▶ Exercise description
Set down all of the data that follows word for word, without the images.

▶ Supplied data
++++++++++

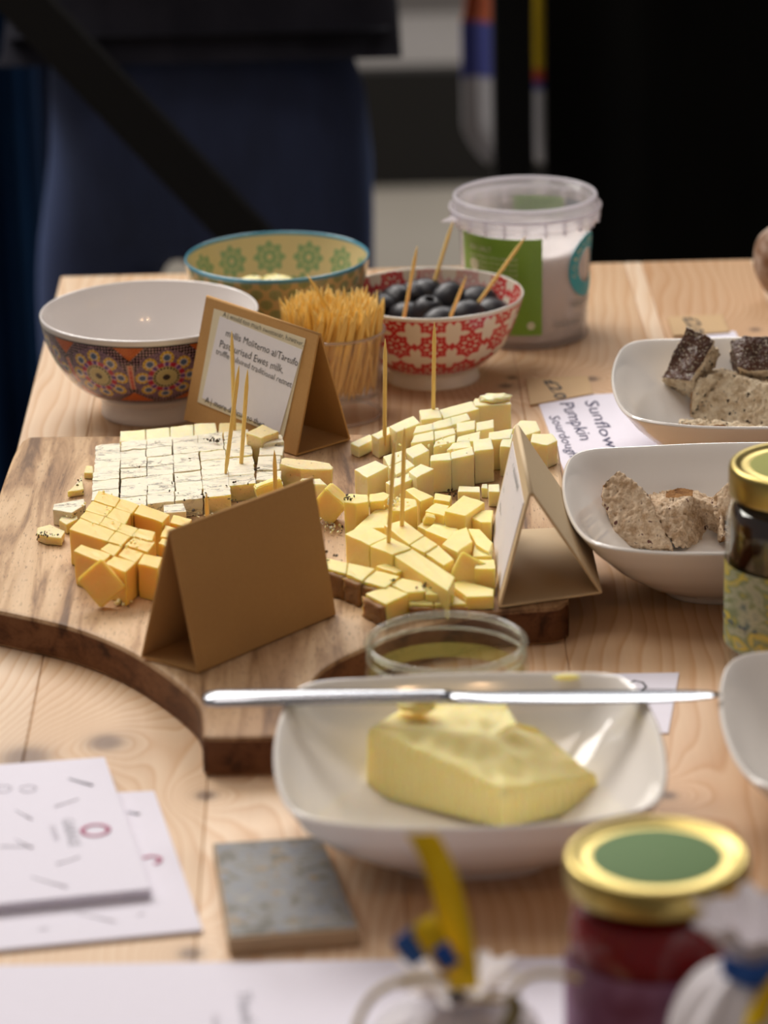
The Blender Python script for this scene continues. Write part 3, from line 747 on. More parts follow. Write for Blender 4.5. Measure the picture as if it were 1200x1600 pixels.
# -- rinded strip
def rinded(px, h, edges, lb):
    o = piece('rinded_cheese_piece', px, h, Y_, lb)
    top = [at(p[0], p[1], h) for p in px]
    for i in edges:
        a, b = top[i], top[(i + 1) % len(top)]; d = (b - a).normalized(); nn = Vector((d.y, -d.x, 0)); 
        if nn.y > 0: nn = -nn
        q = [a + nn * .0002, b + nn * .0002, b + nn * .0022, a + nn * .0022]
        bm = bmesh.new(); bm_prism(bm, [Vector((p.x, p.y, T + ZB + .0003)) for p in q], [p - Vector((0, 0, .0016)) for p in q])
        bmesh.ops.subdivide_edges(bm, edges=bm.edges[:], cuts=5, use_grid_fill=True)
        for v in bm.verts: v.co += noise.noise_vector(v.co * 400) * .0011; v.co.z = max(v.co.z, T + ZB + .0003)
        mk_bm('rind', bm, M['rind'], o, smooth=True)
for px, h, e, lb in [
    ([(512, 888), (508, 871), (543, 879), (541, 896)], .034, [3], 'rinded cheese piece, leftmost of the dark-crusted strip'),
    ([(542, 897), (544, 879), (586, 888), (566, 907)], .034, [3], 'rinded cheese piece, second in the dark-crusted strip'),
    ([(567, 908), (588, 891), (624, 900), (602, 917)], .033, [3], 'rinded cheese piece, third in the dark-crusted strip'),
    ([(611, 913), (628, 903), (659, 908), (665, 923), (637, 925)], .032, [], 'rinded cheese piece with dark flecks behind the corner cube'),
    ([(665, 928), (660, 911), (703, 923), (709, 930)], .031, [], 'thin rinded cheese sliver behind the front row'),
    ([(571, 927), (608, 915), (638, 927), (603, 944)], .032, [3], 'rinded cube nearest the open glass jar'),
    ([(639, 944), (638, 929), (673, 928), (677, 944)], .027, [3], 'rinded cheese piece in the middle of the front row'),
    ([(678, 944), (680, 935), (702, 926), (730, 943)], .027, [3], 'rinded cheese piece at the right end of the front row'),
]: rinded(px, h, e, lb)

# -- crumbs and herbs (uncountable)
def scatter(name, spots, mat, label, cat, size, flat=.6):
    bm = bmesh.new()
    for (px, py, sx, sy, h, n_) in spots:
        for _ in range(n_):
            p = at(random.gauss(px, sx), random.gauss(py, sy), h); s = size * random.uniform(.5, 1.3)
            M_ = Matrix.Translation(p + Vector((0, 0, s * .5))) @ Euler([random.uniform(0, 6) for _ in '123']).to_matrix().to_4x4() @ Matrix.Diagonal((s, s * random.uniform(.4, 1), s * flat, 1))
            bmesh.ops.create_icosphere(bm, subdivisions=1, radius=1, matrix=M_)
    c = at(spots[0][0], spots[0][1], spots[0][4]); o = mk_bm(name, bm, mat, None, c); return tag(o, label, cat, None, 'stuff')
scatter('cheese_crumbs', [(508, 812, 9, 8, .021, 60), (617, 785, 8, 5, .0375, 34), (322, 806, 6, 3, .022, 16), (190, 938, 5, 5, .021, 8), (520, 826, 6, 3, .021, 14), (165, 790, 30, 20, .0405, 14), (700, 700, 30, 12, .038, 18), (210, 850, 14, 6, .0405, 10)], W_, 'white crumbs of cheese scattered over the board', 'crumbs', .0009, .7)
scatter('dried_herbs', [(598, 765, 16, 4, .021, 34), (703, 771, 6, 4, .022, 14), (545, 779, 5, 2, .039, 12), (664, 917, 7, 3, .0325, 12), (612, 908, 5, 2, .033, 6), (533, 830, 4, 3, .021, 6), (70, 836, 9, 3, .0258, 22), (333, 688, 8, 1.5, .031, 20), (403, 734, 3, 1.5, .032, 8), (126, 755, 4, 6, .0235, 8), (120, 800, 8, 3, .027, 12), (300, 765, 60, 25, .0302, 30), (520, 872, 10, 4, .0345, 6)], M['herb'], 'dark flecks of dried herb and rind among the cheese', 'herbs', .00085, .35)
# splinter-like shred under the tipped cube
c = at(187, 940, .021); slab_box('cheese_chip', c, (.002, .009, .0022), (.1, 0, R(-14)), W_, 'thin white cheese shred in front of the tipped orange cube', .0003)
# mushroom-coloured peel lying by the herbs
piece('truffle_peel', [(573, 769), (590, 757), (632, 752), (640, 762), (600, 774)], .0225, M['peel'], 'flat pinkish-grey truffle peel lying under the dark herbs', cat='peel', bev=.0003)

# ------------------------------------------------------------------ bowls
def bowl(name, c, Rr, outer, inner, label, colf, group=None, n=900, step=.00042, matname='glazed'):
    """outer/inner: (r,z) lists bottom->rim; colf(theta, r, z, s, side) -> rgb arrays"""
    t = thing(name, label, 'bowl', c, group)
    prof = dense([tuple(p) for p in spline(outer, 8)], step)
    lip = [(outer[-1][0] + (inner[0][0] - outer[-1][0]) * k, outer[-1][1] + .0009 * math.sin(math.pi * k)) for k in (.2, .5, .8)]
    prof_in = dense([tuple(p) for p in spline(inner, 8)], step)
    P_ = prof + lip + prof_in; side = np.array([0] * len(prof) + [2] * 3 + [1] * len(prof_in))
    vs, fs = lathe_data(P_, n, c)
    fs += [tuple(range(n))[::-1], tuple((len(P_) - 1) * n + k for k in range(n))]
    o = mk('body', vs, fs, M[matname], t, None, True)
    th = np.tile(np.arange(n) * 2 * np.pi / n, len(P_)); rr = np.repeat([p[0] for p in P_], n); zz = np.repeat([p[1] for p in P_], n)
    s = np.concatenate([[0], np.cumsum([math.hypot(b[0] - a[0], b[1] - a[1]) for a, b in zip(P_, P_[1:])])]); ss = np.repeat(s, n); sd = np.repeat(side, n)
    color_attr(o, colf(th, rr, zz, ss, sd)); return t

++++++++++

▶ Exercise solution
The Blender Python script for this scene continues. Write part 3, from line 747 on. More parts follow. Write for Blender 4.5. Measure the picture as if it were 1200x1600 pixels.
# -- rinded strip
def rinded(px, h, edges, lb):
    o = piece('rinded_cheese_piece', px, h, Y_, lb)
    top = [at(p[0], p[1], h) for p in px]
    for i in edges:
        a, b = top[i], top[(i + 1) % len(top)]; d = (b - a).normalized(); nn = Vector((d.y, -d.x, 0)); 
        if nn.y > 0: nn = -nn
        q = [a + nn * .0002, b + nn * .0002, b + nn * .0022, a + nn * .0022]
        bm = bmesh.new(); bm_prism(bm, [Vector((p.x, p.y, T + ZB + .0003)) for p in q], [p - Vector((0, 0, .0016)) for p in q])
        bmesh.ops.subdivide_edges(bm, edges=bm.edges[:], cuts=5, use_grid_fill=True)
        for v in bm.verts: v.co += noise.noise_vector(v.co * 400) * .0011; v.co.z = max(v.co.z, T + ZB + .0003)
        mk_bm('rind', bm, M['rind'], o, smooth=True)
for px, h, e, lb in [
    ([(512, 888), (508, 871), (543, 879), (541, 896)], .034, [3], 'rinded cheese piece, leftmost of the dark-crusted strip'),
    ([(542, 897), (544, 879), (586, 888), (566, 907)], .034, [3], 'rinded cheese piece, second in the dark-crusted strip'),
    ([(567, 908), (588, 891), (624, 900), (602, 917)], .033, [3], 'rinded cheese piece, third in the dark-crusted strip'),
    ([(611, 913), (628, 903), (659, 908), (665, 923), (637, 925)], .032, [], 'rinded cheese piece with dark flecks behind the corner cube'),
    ([(665, 928), (660, 911), (703, 923), (709, 930)], .031, [], 'thin rinded cheese sliver behind the front row'),
    ([(571, 927), (608, 915), (638, 927), (603, 944)], .032, [3], 'rinded cube nearest the open glass jar'),
    ([(639, 944), (638, 929), (673, 928), (677, 944)], .027, [3], 'rinded cheese piece in the middle of the front row'),
    ([(678, 944), (680, 935), (702, 926), (730, 943)], .027, [3], 'rinded cheese piece at the right end of the front row'),
]: rinded(px, h, e, lb)

# -- crumbs and herbs (uncountable)
def scatter(name, spots, mat, label, cat, size, flat=.6):
    bm = bmesh.new()
    for (px, py, sx, sy, h, n_) in spots:
        for _ in range(n_):
            p = at(random.gauss(px, sx), random.gauss(py, sy), h); s = size * random.uniform(.5, 1.3)
            M_ = Matrix.Translation(p + Vector((0, 0, s * .5))) @ Euler([random.uniform(0, 6) for _ in '123']).to_matrix().to_4x4() @ Matrix.Diagonal((s, s * random.uniform(.4, 1), s * flat, 1))
            bmesh.ops.create_icosphere(bm, subdivisions=1, radius=1, matrix=M_)
    c = at(spots[0][0], spots[0][1], spots[0][4]); o = mk_bm(name, bm, mat, None, c); return tag(o, label, cat, None, 'stuff')
scatter('cheese_crumbs', [(508, 812, 9, 8, .021, 60), (617, 785, 8, 5, .0375, 34), (322, 806, 6, 3, .022, 16), (190, 938, 5, 5, .021, 8), (520, 826, 6, 3, .021, 14), (165, 790, 30, 20, .0405, 14), (700, 700, 30, 12, .038, 18), (210, 850, 14, 6, .0405, 10)], W_, 'white crumbs of cheese scattered over the board', 'crumbs', .0009, .7)
scatter('dried_herbs', [(598, 765, 16, 4, .021, 34), (703, 771, 6, 4, .022, 14), (545, 779, 5, 2, .039, 12), (664, 917, 7, 3, .0325, 12), (612, 908, 5, 2, .033, 6), (533, 830, 4, 3, .021, 6), (70, 836, 9, 3, .0258, 22), (333, 688, 8, 1.5, .031, 20), (403, 734, 3, 1.5, .032, 8), (126, 755, 4, 6, .0235, 8), (120, 800, 8, 3, .027, 12), (300, 765, 60, 25, .0302, 30), (520, 872, 10, 4, .0345, 6)], M['herb'], 'dark flecks of dried herb and rind among the cheese', 'herbs', .00085, .35)
# splinter-like shred under the tipped cube
c = at(187, 940, .021); slab_box('cheese_chip', c, (.002, .009, .0022), (.1, 0, R(-14)), W_, 'thin white cheese shred in front of the tipped orange cube', .0003)
# mushroom-coloured peel lying by the herbs
piece('truffle_peel', [(573, 769), (590, 757), (632, 752), (640, 762), (600, 774)], .0225, M['peel'], 'flat pinkish-grey truffle peel lying under the dark herbs', cat='peel', bev=.0003)

# ------------------------------------------------------------------ bowls
def bowl(name, c, Rr, outer, inner, label, colf, group=None, n=900, step=.00042, matname='glazed'):
    """outer/inner: (r,z) lists bottom->rim; colf(theta, r, z, s, side) -> rgb arrays"""
    t = thing(name, label, 'bowl', c, group)
    prof = dense([tuple(p) for p in spline(outer, 8)], step)
    lip = [(outer[-1][0] + (inner[0][0] - outer[-1][0]) * k, outer[-1][1] + .0009 * math.sin(math.pi * k)) for k in (.2, .5, .8)]
    prof_in = dense([tuple(p) for p in spline(inner, 8)], step)
    P_ = prof + lip + prof_in; side = np.array([0] * len(prof) + [2] * 3 + [1] * len(prof_in))
    vs, fs = lathe_data(P_, n, c)
    fs += [tuple(range(n))[::-1], tuple((len(P_) - 1) * n + k for k in range(n))]
    o = mk('body', vs, fs, M[matname], t, None, True)
    th = np.tile(np.arange(n) * 2 * np.pi / n, len(P_)); rr = np.repeat([p[0] for p in P_], n); zz = np.repeat([p[1] for p in P_], n)
    s = np.concatenate([[0], np.cumsum([math.hypot(b[0] - a[0], b[1] - a[1]) for a, b in zip(P_, P_[1:])])]); ss = np.repeat(s, n); sd = np.repeat(side, n)
    color_attr(o, colf(th, rr, zz, ss, sd)); return t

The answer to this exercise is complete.